Initial findings on Extremism and Democratic Resilience
More in Common is collaborating with the Hofenung Foundation on a project examining extremist attitudes in the UK. Rather than seeking to identify where extremism currently exists, and which is hard to isolate using public opinion research, this project aims to map which groups within the population show sympathy for more extreme attitudes on the left and right, and where the conditions for extremism could take hold in the future.
The data presented here is an extract of a larger dataset. Together, the Hofenung Foundation and More in Common will be producing a fuller report in the coming months, after conducting qualitative research to deepen our understanding further.
Key early findings:
- Around one in seven Britons find political violence acceptable in at least some circumstances, rising to one in six for verbal harassment. Younger people, men, and those consuming news through social media are significantly more tolerant of both. Two distinct permissive groups emerge – a core of the progressive left, who justify confrontation in defence of marginalised groups, and a portion of the radical right, who justify it in defence of national or cultural identity.
- Sympathy for more extreme left-wing views are concentrated among progressives who are young, Green-voting, non-white, and who feel the social contract is broken. Higher formal education correlates with stronger progressive views on identity and social liberalism, while economic radicalism has a somewhat broader base, driven more by financial insecurity and institutional distrust than ideology. Non-white Progressive Activists and Green voters hold the strongest views on the issues of race and Gaza.
- Far-right sympathies cluster around two distinct audiences: a larger, older, whiter, non-graduate group concentrated in the political right, whose concerns centre on migration, national identity and cultural change, and a smaller, younger, more online group whose views are shaped more by financial hardship, anti-establishment grievance and social media consumption, and who are more likely to hold explicitly racist beliefs. Support for Reform UK and a sense that the social contract is broken are consistent predictors across both.

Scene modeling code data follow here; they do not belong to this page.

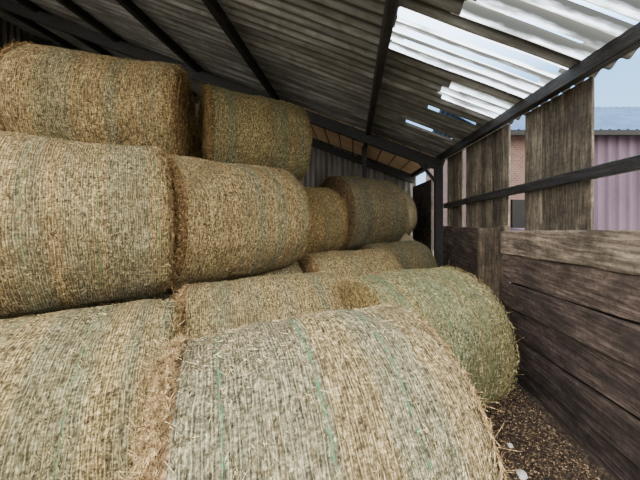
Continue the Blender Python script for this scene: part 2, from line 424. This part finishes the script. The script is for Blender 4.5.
B=Builder()
B.plank((1.67,-0.9,2.17),(1.67,5.1,1.86),0.05,0.085,(0,0,1),0,1.0)
B.obj('side_rail',[M_STEEL])
B=Builder()
B.plank((1.64,-0.2,2.765),(1.64,7.8,2.765),0.07,0.11,(0,0,1),0,1.0)
B.obj('eave_beam',[M_BEAM])
B=Builder()
Y0=0.45
for px in (0.275,-1.44,-2.88,-4.4,-5.9,-7.4):
    B.plank((px,Y0,roofz(px)-0.09),(px,7.8,roofz(px)-0.09),0.075,0.13,(0.0,0,1),0,1.0)
B.obj('roof_purlins',[M_BEAM])
B=Builder()
yr=5.25
B.plank((1.68,yr,roofz(1.68)-0.20),(-9,yr,roofz(-9)-0.20),0.10,0.20,(0,0,1),0,1.0)
B.plank((1.60,yr,-0.05),(1.60,yr,2.75),0.14,0.14,(0,1,0),0,1.0)
B.plank((1.58,yr,2.28),(1.15,yr,2.80),0.05,0.07,(0,1,0),0,1.0)
B.plank((0.25,6.2,-0.05),(0.25,6.2,roofz(0.25)-0.15),0.10,0.10,(0,1,0),0,1.0)
B.plank((1.68,7.7,roofz(1.68)-0.20),(-9,7.7,roofz(-9)-0.20),0.10,0.16,(0,0,1),0,1.0)
B.obj('roof_frame',[M_STEEL])

# ---------------------------------------------------------------- corrugated roof = ceiling
per=0.135
rects=[ # x0,x1,y0,y1,type (1 clear, 2 missing, 3 grimy)
 (0.33,1.66,2.09,2.63,1),(0.36,1.60,16*per-.018,16*per+.040,2),(0.45,1.55,17*per+.02,17*per+.065,2),(0.50,1.2,18*per+.02,18*per+.05,2),
 (0.98,1.72,2.83,3.24,1),(1.04,1.62,2.90,2.94,2),(1.12,1.66,3.06,3.10,2),
 (0.80,1.52,4.22,4.33,2),(0.95,1.55,3.52,3.56,2),
 (0.75,1.72,1.20,2.02,3),(1.02,1.50,1.82,1.86,2),(1.1,1.62,1.60,1.63,2)]
amp=0.020; dy=per/8
ysn=int((7.95-Y0)/dy)
xcols=[-9.2,-6,-3,-1,0.3]+[0.3+0.05*i for i in range(1,31)]
vs=[];fs=[];fm=[]
for j in range(ysn+1):
    y=Y0+j*dy
    for x in xcols:
        vs.append((x,y,roofz(x)+amp*math.cos(2*math.pi*y/per)+0.006*noise.noise(Vector((x*2,y*3,5)))))
nc=len(xcols)
for j in range(ysn):
    yc=Y0+(j+.5)*dy
    for i in range(nc-1):
        xc=(xcols[i]+xcols[i+1])/2; t=0
        if xc>0.3:
            for (a,b_,c,d,ty) in rects:
                jx=0.10*noise.noise(Vector((yc*6,a*9,0)))
                if a+jx<xc<b_+jx and c<yc<d: t=2 if (ty==2 or t==2) else ty
        if t==2: continue
        a=j*nc+i; fs.append((a,a+1,a+1+nc,a+nc)); fm.append({0:0,1:1,3:2}[t])
make_obj('ceiling',vs,fs,[M_ROOF,M_CLEAR,M_DIM],fm,[True]*len(fs))

B=Builder()
for k in range(10):
    xa=1.6-k*0.32
    B.plank((xa-0.16,5.35,roofz(xa-0.16)-0.05),(xa-0.16,7.6,roofz(xa-0.16)-0.05),0.31,0.02,(0.35,0,0.94),0,1.0)
B.obj('ceiling_lining',[M_TAN])

vs=[];fs=[]
xx=np.arange(-9.2,1.8,0.02)
for x in xx:
    y=7.9+0.02*math.sin(2*math.pi*x/0.15)
    vs.append((x,y,-0.05)); vs.append((x,y,roofz(x)))
for i in range(len(xx)-1): fs.append((2*i,2*i+2,2*i+3,2*i+1))
make_obj('wall_back',vs,fs,[M_GABLE],None,[True]*len(fs))
vs=[];fs=[]
yy=np.arange(Y0,7.95,0.02)
for y in yy:
    x=-9.15+0.02*math.sin(2*math.pi*y/0.15)
    vs.append((x,y,-0.05)); vs.append((x,y,roofz(x)))
for i in range(len(yy)-1): fs.append((2*i,2*i+1,2*i+3,2*i+2))
make_obj('wall_left',vs,fs,[M_GABLE],None,[True]*len(fs))

# ---------------------------------------------------------------- yard and neighbouring shed
make_obj('yard_ground',[(-60,-60,-0.12),(80,-60,-0.12),(80,90,-0.12),(-60,90,-0.12)],[(0,1,2,3)],[M_GRASS])
vs=[];fs=[];fm=[]
def boxprof(t,p=0.3,d=0.06):
    u=(t/p)%1
    return d if 0.1<u<0.5 else 0.0
xx=np.arange(5.6,18,0.05)
for x in xx:
    y=8.0-boxprof(x)
    vs+= [(x,y,-0.1),(x,y,4.05)]
for i in range(len(xx)-1): fs.append((2*i,2*i+2,2*i+3,2*i+1)); fm.append(0)
b0=len(vs); xr=np.arange(3.6,18.4,0.05)
for x in xr:
    z=0.04*math.sin(2*math.pi*x/0.25)
    vs+= [(x,7.7,4.0+z),(x,11.5,6.05+z),(x,15.3,4.0+z)]
for i in range(len(xr)-1):
    a=b0+3*i; fs+= [(a,a+3,a+4,a+1),(a+1,a+4,a+5,a+2)]; fm+=[1,1]
def bx(x0,x1,y0,y1,z0,z1,m):
    b=len(vs)
    for z in (z0,z1):
        vs.extend([(x0,y0,z),(x1,y0,z),(x1,y1,z),(x0,y1,z)])
    for f in ((0,1,5,4),(1,2,6,5),(2,3,7,6),(3,0,4,7),(4,5,6,7)):
        fs.append(tuple(b+k for k in f)); fm.append(m)
bx(3.9,5.6,8.0,15,-0.1,4.0,2)
bx(3.6,18.4,7.66,7.72,3.86,4.0,3)
bx(4.5,5.1,7.9,8.05,-0.1,2.1,3)
bx(4.4,5.3,7.2,7.9,0.0,1.3,0)
make_obj('neighbouring_shed',vs,fs,[M_PURP,M_BLUE,M_BRICK,M_STEEL],fm)

# ---------------------------------------------------------------- sky light
w=bpy.data.worlds.new('bright_sky'); bpy.context.scene.world=w; w.use_nodes=True
nt=w.node_tree; nt.nodes.clear()
out=nt.nodes.new('ShaderNodeOutputWorld'); bg=nt.nodes.new('ShaderNodeBackground'); nt.links.new(bg.outputs[0],out.inputs[0])
tc=nt.nodes.new('ShaderNodeTexCoord'); sep=nt.nodes.new('ShaderNodeSeparateXYZ'); nt.links.new(tc.outputs['Generated'],sep.inputs[0])
mr=nt.nodes.new('ShaderNodeMapRange'); mr.inputs['From Min'].default_value=0.55; mr.inputs['From Max'].default_value=-0.35
mr.inputs['To Min'].default_value=0.0; mr.inputs['To Max'].default_value=1.0
nt.links.new(sep.outputs['Y'],mr.inputs['Value'])
zb=ramp(nt,sep.outputs['Z'],[(0.0,(0.22,0.22,0.22)),(0.35,(0.75,0.75,0.75)),(0.6,(1,1,1))])
zf=ramp(nt,sep.outputs['Z'],[(0.0,(0.36,0.36,0.36)),(0.36,(0.34,0.34,0.34)),(0.52,(1,1,1))])
front=math_(nt,'MULTIPLY',zf,7.5)
st=math_(nt,'ADD',front,math_(nt,'MULTIPLY',mr.outputs[0],math_(nt,'SUBTRACT',math_(nt,'MULTIPLY',zb,13.0),front)))
nt.links.new(st,bg.inputs['Strength'])
col=ramp(nt,sep.outputs['Z'],[(0.0,(0.45,0.72,1.0)),(0.38,(0.27,0.58,1.0)),(0.6,(0.66,0.84,1.0)),(1.0,(0.85,0.93,1.0))])
back=mix(nt,mr.outputs[0],col,(1.0,0.96,0.89))
nt.links.new(back,bg.inputs['Color'])

# ---------------------------------------------------------------- camera
cd=bpy.data.cameras.new('camera'); cam=bpy.data.objects.new('camera',cd); bpy.context.collection.objects.link(cam)
cd.sensor_width=36; cd.lens=36*280/640; cd.clip_start=0.02; cd.clip_end=300
cd.shift_x=-33/640; cd.shift_y=-28/640
cam.location=(0,0,EYE); cam.rotation_euler=(math.radians(90),0,0)
bpy.context.scene.camera=cam
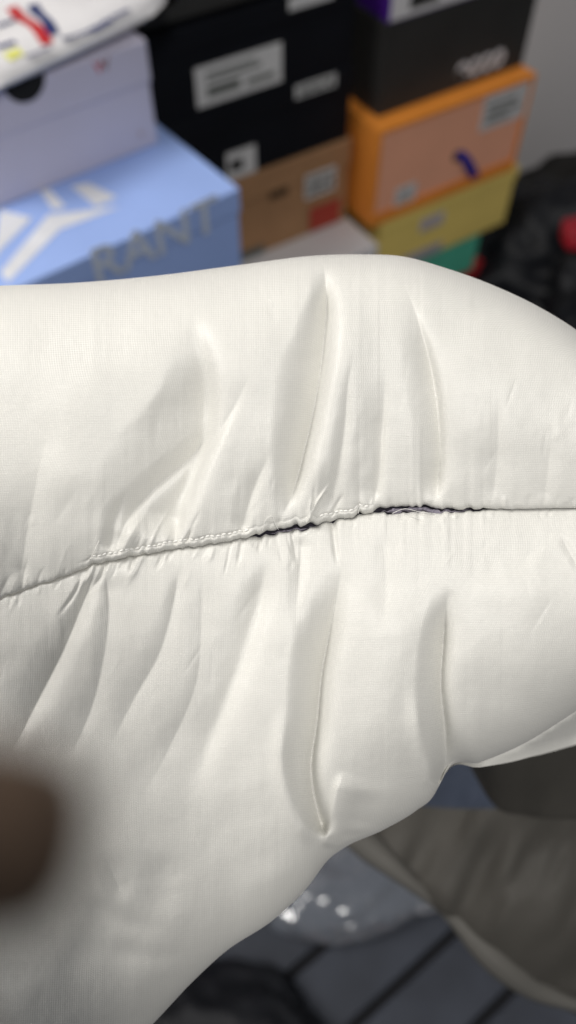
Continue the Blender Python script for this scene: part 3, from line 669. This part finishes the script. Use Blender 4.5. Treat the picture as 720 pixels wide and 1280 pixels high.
D0 = .039
tip = atd(165, 1070, D0)
hd = thing('hand', 'dark blurred hand and finger reaching in from the left edge near the lens', 'hand', tuple(tip - RT * .09 - UP * .03))
H0 = np.array(hd.location)
def hp(r, u, n_, k=1.0): return tip + RT * r * k + UP * u * k - FW * n_ * k - H0     # right, up (picture), towards the viewer (metres)
V = []; E = []; R = []
def add(p, r, par=None):
    V.append(p); R.append(r)
    if par is not None: E.append((par, len(V) - 1))
    return len(V) - 1
palm = add(hp(-.092, -.026, -.006), .021)
wr = add(hp(-.150, -.028, -.006), .024, palm); wr2 = add(hp(-.22, -.026, -.010), .032, wr); wr3 = add(hp(-.34, -.018, -.015), .043, wr2); wr4 = add(hp(-.46, -.014, -.01), .048, wr3)  # forearm runs out of view, raised and thickened to shade the sleeve's lower left
for (k0, k1, k2, k3, rr) in (((-.062, .000), (-.036, .004), (-.016, .002), (-.003, -.001), .0092), ((-.064, -.018), (-.036, -.0150), (-.020, -.0145), (-.009, -.0145), .0085),
                             ((-.068, -.034), (-.044, -.0330), (-.030, -.034), (-.020, -.036), .008), ((-.074, -.050), (-.056, -.0500), (-.044, -.052), (-.036, -.054), .007)):
    a = add(hp(*k0, 0, .8), rr * .78, palm); a = add(hp(*k1, .005, .8), rr * .70, a); a = add(hp(*k2, .001, .8), rr * .64, a); a = add(hp(*k3, -.004, .8), rr * .50, a)
a = add(hp(-.094, .006, .004), .012, palm); a = add(hp(-.074, .026, .010), .010, a); a = add(hp(-.052, .036, .010), .009, a); a = add(hp(-.036, .040, .006), .0075, a)
skin_mesh('hand_body', V, E, R, M_skin, hd)
M_cuff = mat('black knitted cuff', (.012, .012, .014), .9, .1, .2, 60, .4, 700)
tube('shading_arm_sleeve', [tuple(hp(*p)) for p in ((-.205, -.026, -.009), (-.222, -.026, -.010), (-.28, -.022, -.013), (-.34, -.018, -.015), (-.40, -.016, -.012), (-.50, -.012, -.01))], [.043, .048, .058, .066, .072, .076], M_cuff, hd, 28)  # added round the unseen forearm to widen the shade it casts
print('done', sum(len(o.data.polygons) for o in bpy.data.objects if o.type == 'MESH'))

- The latter, heavily online group represents a distinct and underappreciated risk in the extremism landscape, because they do not hold a coherent ideological worldview,. Defined by low institutional trust, heavy social media consumption and exposure to conspiratorial content, they surface consistently across far-right, far-left and conspiracy belief indicators, without fitting neatly into any camp. They are more tolerant of political violence and confrontational politics than most segments, more likely to hold racist views, more sympathetic to Tommy Robinson, and more receptive to conspiracy theories – yet often without the specific grievances or ideological framework that would explain these views in others.